How do you go about recruiting volunteers?

It’s not usually in isolation; we’ve built these relationships up over some period of time, but we’re quite active in our promotion if we do need more volunteers.

We go through our network and through the website. Growing a volunteer base is done through the people who are doing the role in the first place. Who better to promote a volunteer role than someone doing it, loving it and wanting some of their friends to do it too? It’s always been a rich vein of recruitment.

Occasionally we struggle for volunteers, but on the whole we are very fortunate. We do various types of events and we’ve always had people willing and able to help.

Related: Engaging event volunteers – before the event

Are you selective when choosing volunteers?

As long as they fit the criteria for the role we accept people. Occasionally, a volunteer might struggle with a role they’ve been assigned.
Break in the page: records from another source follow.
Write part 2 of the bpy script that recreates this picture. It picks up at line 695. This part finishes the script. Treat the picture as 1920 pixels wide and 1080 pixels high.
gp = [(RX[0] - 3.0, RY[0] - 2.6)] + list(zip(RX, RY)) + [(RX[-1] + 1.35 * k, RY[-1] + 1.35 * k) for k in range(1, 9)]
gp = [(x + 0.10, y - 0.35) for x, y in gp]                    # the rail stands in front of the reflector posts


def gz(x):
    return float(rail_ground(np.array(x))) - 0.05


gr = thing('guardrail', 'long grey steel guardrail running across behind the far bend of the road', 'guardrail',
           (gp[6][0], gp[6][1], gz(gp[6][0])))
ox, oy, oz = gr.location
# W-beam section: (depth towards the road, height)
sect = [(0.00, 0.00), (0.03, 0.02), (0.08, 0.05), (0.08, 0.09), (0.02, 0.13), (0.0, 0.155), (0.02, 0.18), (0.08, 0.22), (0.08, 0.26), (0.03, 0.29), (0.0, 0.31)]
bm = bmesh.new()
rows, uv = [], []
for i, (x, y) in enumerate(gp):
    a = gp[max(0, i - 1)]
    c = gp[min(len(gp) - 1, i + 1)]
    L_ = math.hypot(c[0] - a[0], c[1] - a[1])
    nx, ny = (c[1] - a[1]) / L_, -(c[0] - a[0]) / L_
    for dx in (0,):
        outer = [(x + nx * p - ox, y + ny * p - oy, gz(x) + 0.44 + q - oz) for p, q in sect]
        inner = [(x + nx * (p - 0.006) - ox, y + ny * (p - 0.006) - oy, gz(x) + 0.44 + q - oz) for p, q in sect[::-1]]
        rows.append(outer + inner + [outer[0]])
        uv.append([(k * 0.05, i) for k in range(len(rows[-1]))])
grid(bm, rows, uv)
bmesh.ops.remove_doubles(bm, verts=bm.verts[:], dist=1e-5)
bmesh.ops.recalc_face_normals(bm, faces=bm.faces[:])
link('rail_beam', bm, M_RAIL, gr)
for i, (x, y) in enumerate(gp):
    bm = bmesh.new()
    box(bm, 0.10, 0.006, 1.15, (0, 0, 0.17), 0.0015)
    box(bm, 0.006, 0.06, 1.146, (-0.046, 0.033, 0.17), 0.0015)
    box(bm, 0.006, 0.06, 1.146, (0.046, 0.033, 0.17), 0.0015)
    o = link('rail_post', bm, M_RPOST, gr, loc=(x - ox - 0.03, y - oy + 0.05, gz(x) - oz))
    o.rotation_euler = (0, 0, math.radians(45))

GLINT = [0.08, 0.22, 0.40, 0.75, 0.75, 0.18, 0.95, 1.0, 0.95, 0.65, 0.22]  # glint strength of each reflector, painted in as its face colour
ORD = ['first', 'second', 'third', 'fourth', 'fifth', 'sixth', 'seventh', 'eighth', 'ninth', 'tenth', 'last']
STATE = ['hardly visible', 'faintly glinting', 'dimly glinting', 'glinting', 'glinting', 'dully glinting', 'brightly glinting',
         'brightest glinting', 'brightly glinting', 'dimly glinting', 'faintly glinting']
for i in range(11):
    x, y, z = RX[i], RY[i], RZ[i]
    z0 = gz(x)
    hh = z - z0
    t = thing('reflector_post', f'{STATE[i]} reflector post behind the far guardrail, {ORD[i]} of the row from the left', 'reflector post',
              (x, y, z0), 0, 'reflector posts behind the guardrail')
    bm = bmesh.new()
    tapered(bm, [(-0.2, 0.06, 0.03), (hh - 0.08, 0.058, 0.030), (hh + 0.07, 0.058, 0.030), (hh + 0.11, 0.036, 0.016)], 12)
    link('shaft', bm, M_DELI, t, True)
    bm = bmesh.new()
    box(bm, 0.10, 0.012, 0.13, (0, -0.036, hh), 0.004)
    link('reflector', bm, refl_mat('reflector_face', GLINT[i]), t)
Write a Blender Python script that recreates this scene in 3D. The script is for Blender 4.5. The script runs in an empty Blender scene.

If that happens, we would look to direct them to another part of the organisation where their capabilities and aptitude are better suited. It’s about having an honest conversation; just because they’re volunteers doesn’t mean you don’t manage them.

With the best will in the world, even at a volunteer level, if you’ve not got the right contribution it can be more time consuming than not having a contribution at all.

With an event like Colour Run, how far in advance do you start the volunteer recruitment process?

It’s all part of our planning. We’ve got the venue a year out. With some volunteers, the minute we’ve got the date we’ll tell them because they’re stalwarts and we’ll book them up.

Then we’ll layer it the closer we get. It’s a numbers based thing; if the numbers are high, we’ll put more in the mix.

Do you usually get dropouts and how do you manage this?

We allow for about 10% but it’s usually less than 5%, if that. We always allow for over capacity. That does bring with it some challenges because if everyone turns up you’ve then got more people than you need.

However, because we’re in the hospice sector there will always be people who need some extra help so having additional pairs of hands is never a bad thing.

Related: Engaging event volunteers – during your event

Do you provide training for the volunteers?

Every volunteer has a mandatory training session every two years and most of the event roles are fairly intuitive. They’re mostly customer-facing roles so specific training isn’t needed. Any of the checks and processes they need to do we’d run through with them in advance.

On the day of the event we’ll do a briefing an hour or two before we open shop and cover off the risk assessment – talk through what would happen if there was a major incident, for example.

How do you manage volunteers on the day? 

They’ll have the contact number for the event manager if they need it but generally they’re left to their own devices after the initial briefing. We don’t micro-manage.

At the end of the day we’ll have a wash-up meeting on site. We then have a follow-up meeting and we actively encourage feedback. The volunteers spot things that we don’t so they’re the first people we ask about how we did.

For the Colour Run we seek that feedback face-to-face and email a questionnaire afterwards. We recognise that the only way we’re going to grow and improve is if every stakeholder tells us what they liked and didn’t like.

We really value the feedback from our volunteers – we act on it and learn from it. It’s a brilliant relationship.

Related: Engaging event volunteers – after your event

Conclusion

Tapping into volunteers not only secures you a free workforce to help pull off your event; it can give you passionate ambassadors for your organisation.

Build long-term relationships with volunteers and provide opportunities for them to grow and develop and you can create a powerful partnership.